══ DATA ══

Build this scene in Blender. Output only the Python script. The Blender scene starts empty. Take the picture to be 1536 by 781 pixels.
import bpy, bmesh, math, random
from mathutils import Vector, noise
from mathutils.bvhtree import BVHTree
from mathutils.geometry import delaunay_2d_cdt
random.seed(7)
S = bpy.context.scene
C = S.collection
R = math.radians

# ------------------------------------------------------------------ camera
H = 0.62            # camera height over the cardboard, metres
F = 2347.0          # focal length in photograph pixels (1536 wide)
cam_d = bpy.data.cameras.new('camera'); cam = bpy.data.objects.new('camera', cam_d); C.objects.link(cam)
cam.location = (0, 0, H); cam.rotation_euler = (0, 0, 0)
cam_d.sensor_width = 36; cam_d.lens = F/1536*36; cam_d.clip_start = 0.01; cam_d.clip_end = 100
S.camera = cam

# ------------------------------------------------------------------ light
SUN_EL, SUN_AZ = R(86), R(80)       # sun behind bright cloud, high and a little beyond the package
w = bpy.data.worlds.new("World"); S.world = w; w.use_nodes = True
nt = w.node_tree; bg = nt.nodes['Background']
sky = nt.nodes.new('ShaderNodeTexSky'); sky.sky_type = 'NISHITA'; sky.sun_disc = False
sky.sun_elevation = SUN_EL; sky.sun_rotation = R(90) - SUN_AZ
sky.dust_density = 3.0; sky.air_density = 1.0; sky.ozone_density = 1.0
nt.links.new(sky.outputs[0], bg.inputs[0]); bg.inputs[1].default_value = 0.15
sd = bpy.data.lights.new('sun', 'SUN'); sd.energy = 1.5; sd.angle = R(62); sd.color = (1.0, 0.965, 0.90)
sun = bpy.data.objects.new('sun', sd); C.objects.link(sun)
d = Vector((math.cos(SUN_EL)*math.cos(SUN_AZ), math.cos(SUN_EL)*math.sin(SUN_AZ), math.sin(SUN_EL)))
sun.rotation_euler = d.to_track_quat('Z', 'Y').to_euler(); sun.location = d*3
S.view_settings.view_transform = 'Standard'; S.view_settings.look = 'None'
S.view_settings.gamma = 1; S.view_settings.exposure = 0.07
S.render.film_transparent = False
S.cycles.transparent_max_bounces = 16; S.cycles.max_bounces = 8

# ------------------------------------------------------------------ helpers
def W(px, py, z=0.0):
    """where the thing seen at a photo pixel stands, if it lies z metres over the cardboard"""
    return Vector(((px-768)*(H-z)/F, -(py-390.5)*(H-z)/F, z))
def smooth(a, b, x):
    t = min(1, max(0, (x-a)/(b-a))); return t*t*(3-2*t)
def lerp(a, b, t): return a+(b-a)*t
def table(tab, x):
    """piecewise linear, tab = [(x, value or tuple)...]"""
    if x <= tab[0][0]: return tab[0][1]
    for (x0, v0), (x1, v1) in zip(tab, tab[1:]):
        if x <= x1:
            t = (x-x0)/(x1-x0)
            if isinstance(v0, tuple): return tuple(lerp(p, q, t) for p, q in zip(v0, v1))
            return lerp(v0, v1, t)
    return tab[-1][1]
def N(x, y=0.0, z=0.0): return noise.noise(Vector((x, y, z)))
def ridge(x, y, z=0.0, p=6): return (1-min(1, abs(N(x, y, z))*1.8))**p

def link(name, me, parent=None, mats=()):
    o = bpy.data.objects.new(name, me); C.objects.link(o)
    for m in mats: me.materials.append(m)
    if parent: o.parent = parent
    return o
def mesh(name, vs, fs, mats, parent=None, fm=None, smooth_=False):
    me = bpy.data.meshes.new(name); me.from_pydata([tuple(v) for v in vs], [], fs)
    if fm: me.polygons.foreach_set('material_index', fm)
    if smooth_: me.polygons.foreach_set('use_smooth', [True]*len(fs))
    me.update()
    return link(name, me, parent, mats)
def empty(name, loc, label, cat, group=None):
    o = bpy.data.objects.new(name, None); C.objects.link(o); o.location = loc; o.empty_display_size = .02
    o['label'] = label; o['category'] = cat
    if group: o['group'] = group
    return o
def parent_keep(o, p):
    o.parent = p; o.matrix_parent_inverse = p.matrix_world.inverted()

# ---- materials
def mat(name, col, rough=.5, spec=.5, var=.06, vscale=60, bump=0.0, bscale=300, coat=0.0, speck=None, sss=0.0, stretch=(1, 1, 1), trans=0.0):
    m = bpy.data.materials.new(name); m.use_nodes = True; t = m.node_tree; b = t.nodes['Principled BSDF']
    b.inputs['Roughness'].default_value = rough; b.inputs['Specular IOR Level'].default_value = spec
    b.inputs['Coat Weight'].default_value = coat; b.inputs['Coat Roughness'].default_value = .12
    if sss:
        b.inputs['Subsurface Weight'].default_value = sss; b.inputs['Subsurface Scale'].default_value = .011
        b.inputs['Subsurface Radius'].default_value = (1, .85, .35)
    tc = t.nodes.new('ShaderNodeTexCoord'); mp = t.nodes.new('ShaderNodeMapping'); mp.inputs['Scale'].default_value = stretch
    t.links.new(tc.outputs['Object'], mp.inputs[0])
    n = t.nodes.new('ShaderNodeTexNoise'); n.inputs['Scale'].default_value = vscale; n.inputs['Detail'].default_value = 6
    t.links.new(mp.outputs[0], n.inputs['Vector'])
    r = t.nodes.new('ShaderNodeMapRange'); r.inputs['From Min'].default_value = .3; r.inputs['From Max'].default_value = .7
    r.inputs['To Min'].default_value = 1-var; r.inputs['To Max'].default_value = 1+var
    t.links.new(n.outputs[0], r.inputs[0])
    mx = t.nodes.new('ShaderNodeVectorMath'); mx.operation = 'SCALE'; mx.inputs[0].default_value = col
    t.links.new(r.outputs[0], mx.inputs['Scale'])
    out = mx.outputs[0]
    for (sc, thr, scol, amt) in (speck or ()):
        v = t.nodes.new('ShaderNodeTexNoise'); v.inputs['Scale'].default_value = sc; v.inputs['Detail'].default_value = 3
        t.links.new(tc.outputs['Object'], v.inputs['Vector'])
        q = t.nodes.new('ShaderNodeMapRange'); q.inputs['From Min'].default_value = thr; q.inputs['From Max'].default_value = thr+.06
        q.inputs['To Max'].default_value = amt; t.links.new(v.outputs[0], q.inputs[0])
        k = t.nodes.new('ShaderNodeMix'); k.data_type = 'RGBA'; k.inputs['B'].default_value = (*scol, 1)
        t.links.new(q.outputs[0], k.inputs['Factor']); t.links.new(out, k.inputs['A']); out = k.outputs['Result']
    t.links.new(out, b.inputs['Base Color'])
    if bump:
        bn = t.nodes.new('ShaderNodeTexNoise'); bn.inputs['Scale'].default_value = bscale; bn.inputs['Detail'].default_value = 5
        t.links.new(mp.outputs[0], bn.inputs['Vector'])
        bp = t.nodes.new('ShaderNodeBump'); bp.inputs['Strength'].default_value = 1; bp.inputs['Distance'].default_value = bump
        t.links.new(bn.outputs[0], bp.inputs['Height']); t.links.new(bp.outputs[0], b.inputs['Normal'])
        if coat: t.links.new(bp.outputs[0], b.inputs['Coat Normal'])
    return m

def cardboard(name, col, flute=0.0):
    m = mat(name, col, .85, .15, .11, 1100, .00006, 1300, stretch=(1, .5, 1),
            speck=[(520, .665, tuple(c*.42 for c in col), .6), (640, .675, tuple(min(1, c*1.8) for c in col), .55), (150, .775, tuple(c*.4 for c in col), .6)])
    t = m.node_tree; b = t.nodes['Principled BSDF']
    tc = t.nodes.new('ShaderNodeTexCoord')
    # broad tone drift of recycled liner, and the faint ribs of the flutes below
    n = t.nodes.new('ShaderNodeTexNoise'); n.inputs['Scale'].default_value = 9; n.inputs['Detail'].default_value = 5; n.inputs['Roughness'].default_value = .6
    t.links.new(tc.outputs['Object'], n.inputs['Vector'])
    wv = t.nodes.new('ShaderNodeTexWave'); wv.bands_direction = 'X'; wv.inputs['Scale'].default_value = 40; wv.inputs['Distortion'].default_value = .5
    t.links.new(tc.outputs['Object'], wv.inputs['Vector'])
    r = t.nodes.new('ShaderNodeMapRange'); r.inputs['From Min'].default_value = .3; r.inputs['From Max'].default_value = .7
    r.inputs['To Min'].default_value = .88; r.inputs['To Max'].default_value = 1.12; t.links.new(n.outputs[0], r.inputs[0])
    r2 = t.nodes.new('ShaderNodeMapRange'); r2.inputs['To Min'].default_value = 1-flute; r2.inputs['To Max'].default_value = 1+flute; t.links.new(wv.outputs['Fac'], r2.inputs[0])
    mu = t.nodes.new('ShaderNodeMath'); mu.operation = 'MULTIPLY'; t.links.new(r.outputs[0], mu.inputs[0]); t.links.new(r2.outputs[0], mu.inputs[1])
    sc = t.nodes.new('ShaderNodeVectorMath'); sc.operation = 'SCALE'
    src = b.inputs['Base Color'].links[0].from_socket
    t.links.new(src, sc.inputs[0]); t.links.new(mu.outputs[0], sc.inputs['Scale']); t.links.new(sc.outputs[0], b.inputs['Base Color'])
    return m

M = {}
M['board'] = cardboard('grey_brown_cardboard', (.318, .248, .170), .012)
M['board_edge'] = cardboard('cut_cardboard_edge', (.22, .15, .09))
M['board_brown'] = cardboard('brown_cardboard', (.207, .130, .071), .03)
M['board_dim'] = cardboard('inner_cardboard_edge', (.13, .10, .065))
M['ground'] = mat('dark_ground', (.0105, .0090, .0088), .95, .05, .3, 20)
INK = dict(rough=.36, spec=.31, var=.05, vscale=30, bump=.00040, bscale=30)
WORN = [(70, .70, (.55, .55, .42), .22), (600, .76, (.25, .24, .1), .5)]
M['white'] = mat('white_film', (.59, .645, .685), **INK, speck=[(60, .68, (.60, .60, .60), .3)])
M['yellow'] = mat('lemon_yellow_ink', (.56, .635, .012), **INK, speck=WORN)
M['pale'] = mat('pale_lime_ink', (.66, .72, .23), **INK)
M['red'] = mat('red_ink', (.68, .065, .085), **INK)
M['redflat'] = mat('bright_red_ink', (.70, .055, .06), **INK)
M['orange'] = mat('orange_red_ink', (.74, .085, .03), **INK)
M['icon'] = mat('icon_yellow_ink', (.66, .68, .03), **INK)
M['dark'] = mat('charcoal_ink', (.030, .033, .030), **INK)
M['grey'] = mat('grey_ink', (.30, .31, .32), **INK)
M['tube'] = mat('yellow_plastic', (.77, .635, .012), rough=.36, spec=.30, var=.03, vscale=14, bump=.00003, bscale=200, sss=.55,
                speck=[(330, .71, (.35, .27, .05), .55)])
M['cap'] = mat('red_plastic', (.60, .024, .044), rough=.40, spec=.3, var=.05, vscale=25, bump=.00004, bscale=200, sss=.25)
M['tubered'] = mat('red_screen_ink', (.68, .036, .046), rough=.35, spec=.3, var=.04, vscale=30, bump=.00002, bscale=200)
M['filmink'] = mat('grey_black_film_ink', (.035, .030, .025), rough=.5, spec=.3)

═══

• **TASK DETAILS**: Only lines with the word "scene" should be collected from the material.

• **THE REPLY**:
Build this scene in Blender. Output only the Python script. The Blender scene starts empty. Take the picture to be 1536 by 781 pixels.
S = bpy.context.scene